11/9/20 – MARTY’S DAILY ALBUM PICKS

Music today had me craving some guitars so I went for the first four Wishbone Ash albums. Self-titled (1970), Pilgrimage (1971), Argus (1972), Wishbone 4 (1973). They weren’t aggressive enough or beautiful enough or original enough to break out of their fan base but as a fan who saw them twice in the seventies in Liverpool at the Empire, I’ve always thoroughly enjoyed their music, melodic, long sweet guitar solos, real songs. The two times I saw them they had different lineups. The first time was the original lineup with Martin Turner, Ted Turner, Andy Powell and Steve Upton, the second time Laurie Wisefield (from Home) had replaced Ted Turner.

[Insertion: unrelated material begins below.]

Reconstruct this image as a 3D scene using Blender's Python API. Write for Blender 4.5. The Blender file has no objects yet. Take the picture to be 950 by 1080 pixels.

In recent years I’ve also seen them twice but it’s all a bit silly because there’s Andy Powell’s Wishbone Ash and Martin Turner’s Wishbone Ash. Powell was one of the guitarists and Turner the bass player and lead singer. So when you see them, you get great guitar from Andy Powell with a band I don’t know, who didn’t play on any of the classic records and then you get Martin Turner, the singer, and a band that also didn’t play on any of the classic records. So in Martin Turner’s version, the guitars aren’t quite right and in Andy Powell’s version, the vocals aren’t quite right. There was a legal battle because Powell had kept Wishbone Ash going for years and one day Martin Turner decided that he wanted to do the same but of course, they couldn’t work together. In the end, Turner who formed the band and thought of the name had to be called Martin Turner’s Wishbone Ash, where Andy Powell could be just Wishbone Ash – but it was him that kept it going. I took some pics at the Martin Turner show.

It’s the same with Yes, the band with an original member (Jon Anderson) can’t just use the name Yes but Steve Howe’s can just be called Yes, I guess he must have been the last man standing but he’s not an original member – Jon Anderson is. Howe and Alan White in ‘Yes’ played on the classic albums Fragile and Close To The Edge. In the ‘Yes’ with Jon Anderson, it’s Anderson with Rick Wakeman and Trevor Rabin – Anderson and Wakeman were also on those two classic albums, but they also have Trevor Rabin from the Owner Of A Lonely Heart lineup, confusing, silly. I hung out with Chris Squire a couple of times before he died, once at the Rickenbacker 75th anniversary show, where we were both on the same bill and another time at the infamous Rainbow in LA. He was sitting at a table with original keyboard player Tony Kaye. At the time Anderson, Wakeman, Bruford and Howe had just released an album. I asked him how come they weren’t calling themselves Yes? – “Because I own the name,” he said in a rather brusque manner. Sadly the name often seems to matter more than music.